#### Task goal
Repeat the records below exactly, from the first line through the line containing "print('look', ex)", and leave out any pictures.

───── Dataset

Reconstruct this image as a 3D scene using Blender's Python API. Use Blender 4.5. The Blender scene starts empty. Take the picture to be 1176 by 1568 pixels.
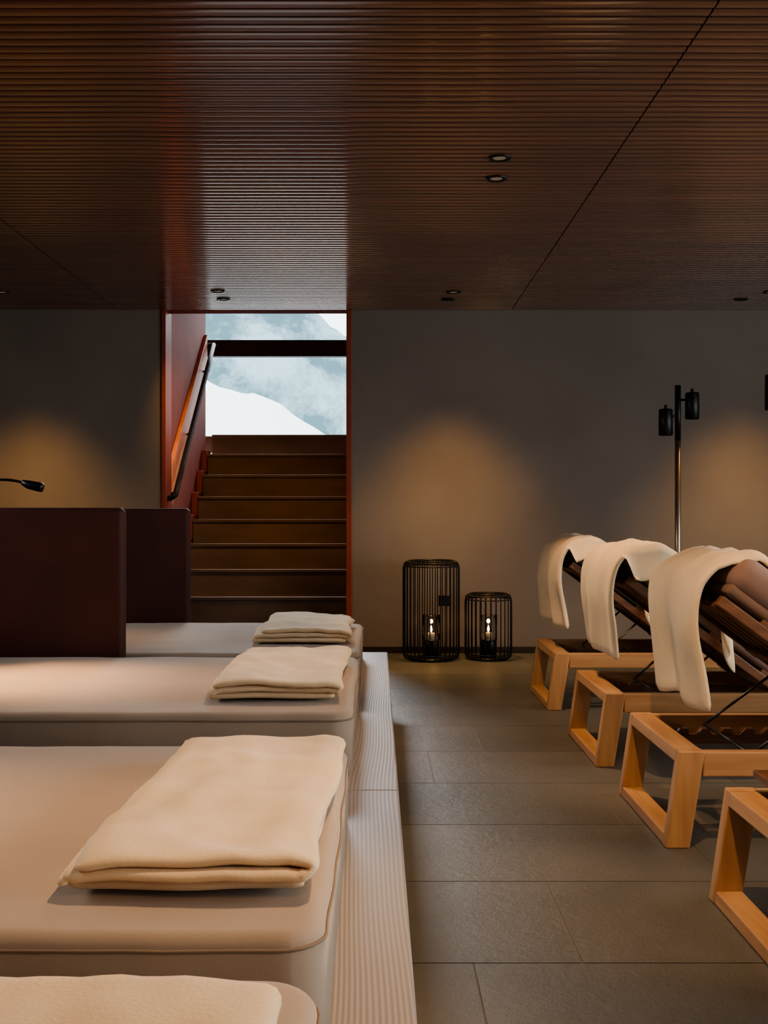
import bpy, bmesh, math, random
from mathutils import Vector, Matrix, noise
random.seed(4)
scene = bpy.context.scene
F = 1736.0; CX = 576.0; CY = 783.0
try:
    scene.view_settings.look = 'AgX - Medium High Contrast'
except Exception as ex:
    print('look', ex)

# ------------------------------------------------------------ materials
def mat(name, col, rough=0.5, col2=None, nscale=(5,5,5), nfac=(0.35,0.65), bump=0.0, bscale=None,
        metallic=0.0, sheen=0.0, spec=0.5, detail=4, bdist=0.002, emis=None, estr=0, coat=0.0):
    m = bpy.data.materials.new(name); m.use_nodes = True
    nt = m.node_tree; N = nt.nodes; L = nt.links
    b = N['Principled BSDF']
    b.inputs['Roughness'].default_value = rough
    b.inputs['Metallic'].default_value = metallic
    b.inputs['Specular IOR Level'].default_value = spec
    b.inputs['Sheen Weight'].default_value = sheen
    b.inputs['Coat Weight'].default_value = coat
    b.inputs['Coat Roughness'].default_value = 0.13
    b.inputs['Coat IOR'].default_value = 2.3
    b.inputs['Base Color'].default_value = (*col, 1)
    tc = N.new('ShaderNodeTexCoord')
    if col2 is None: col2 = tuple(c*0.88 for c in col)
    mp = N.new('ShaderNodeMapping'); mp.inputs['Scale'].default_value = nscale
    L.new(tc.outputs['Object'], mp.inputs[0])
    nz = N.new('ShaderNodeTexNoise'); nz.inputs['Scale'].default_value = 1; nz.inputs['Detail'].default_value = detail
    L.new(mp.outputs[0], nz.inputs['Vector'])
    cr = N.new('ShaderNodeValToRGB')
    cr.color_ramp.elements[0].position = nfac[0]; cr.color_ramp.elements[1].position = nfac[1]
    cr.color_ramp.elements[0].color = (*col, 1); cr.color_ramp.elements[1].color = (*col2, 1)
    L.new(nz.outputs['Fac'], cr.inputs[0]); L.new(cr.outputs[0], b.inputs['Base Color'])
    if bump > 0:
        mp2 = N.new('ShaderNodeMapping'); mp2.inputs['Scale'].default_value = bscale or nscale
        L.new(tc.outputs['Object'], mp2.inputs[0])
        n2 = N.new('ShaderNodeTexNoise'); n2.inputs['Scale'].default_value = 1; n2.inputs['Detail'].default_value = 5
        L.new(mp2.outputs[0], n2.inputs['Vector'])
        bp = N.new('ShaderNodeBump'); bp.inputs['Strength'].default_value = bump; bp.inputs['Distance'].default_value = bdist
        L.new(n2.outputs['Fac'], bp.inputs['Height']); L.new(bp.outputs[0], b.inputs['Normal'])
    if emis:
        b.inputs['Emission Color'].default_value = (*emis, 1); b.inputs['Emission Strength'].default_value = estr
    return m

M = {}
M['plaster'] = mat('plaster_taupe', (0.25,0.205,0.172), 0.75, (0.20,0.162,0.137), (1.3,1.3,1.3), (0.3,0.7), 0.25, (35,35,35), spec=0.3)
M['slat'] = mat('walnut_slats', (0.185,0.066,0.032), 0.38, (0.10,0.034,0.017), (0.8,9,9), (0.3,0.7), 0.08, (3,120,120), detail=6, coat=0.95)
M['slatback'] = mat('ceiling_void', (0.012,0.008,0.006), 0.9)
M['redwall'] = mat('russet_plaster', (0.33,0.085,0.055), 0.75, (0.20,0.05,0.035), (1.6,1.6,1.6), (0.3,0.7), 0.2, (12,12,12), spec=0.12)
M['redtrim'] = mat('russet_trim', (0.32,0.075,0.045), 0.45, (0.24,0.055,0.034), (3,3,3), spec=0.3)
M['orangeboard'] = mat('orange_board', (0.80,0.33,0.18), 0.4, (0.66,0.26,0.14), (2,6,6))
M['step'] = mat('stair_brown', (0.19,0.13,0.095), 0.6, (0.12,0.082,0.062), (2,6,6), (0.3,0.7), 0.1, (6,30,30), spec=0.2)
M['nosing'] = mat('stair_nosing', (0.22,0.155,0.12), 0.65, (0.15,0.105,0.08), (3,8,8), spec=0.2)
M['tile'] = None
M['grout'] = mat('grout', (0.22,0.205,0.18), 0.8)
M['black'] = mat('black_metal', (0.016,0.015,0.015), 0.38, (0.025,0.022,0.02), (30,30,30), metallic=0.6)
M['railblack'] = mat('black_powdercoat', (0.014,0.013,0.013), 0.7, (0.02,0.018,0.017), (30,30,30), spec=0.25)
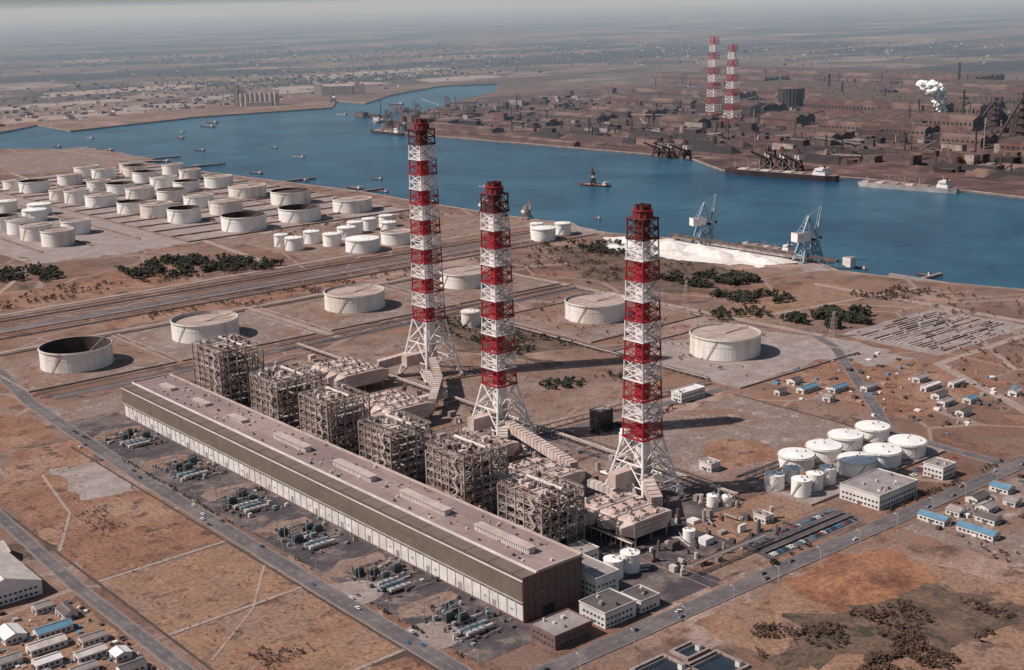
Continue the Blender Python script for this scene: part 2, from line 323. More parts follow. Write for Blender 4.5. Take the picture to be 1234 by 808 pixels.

──────────

#### In response
Reconstruct this image as a 3D scene using Blender's Python API. Use Blender 4.5. The Blender scene starts empty. Take the picture to be 1176 by 1568 pixels.
import bpy, bmesh, math, random
from mathutils import Vector, Matrix, noise
random.seed(4)
scene = bpy.context.scene
F = 1736.0; CX = 576.0; CY = 783.0
try:
    scene.view_settings.look = 'AgX - Medium High Contrast'
except Exception as ex:
    print('look', ex)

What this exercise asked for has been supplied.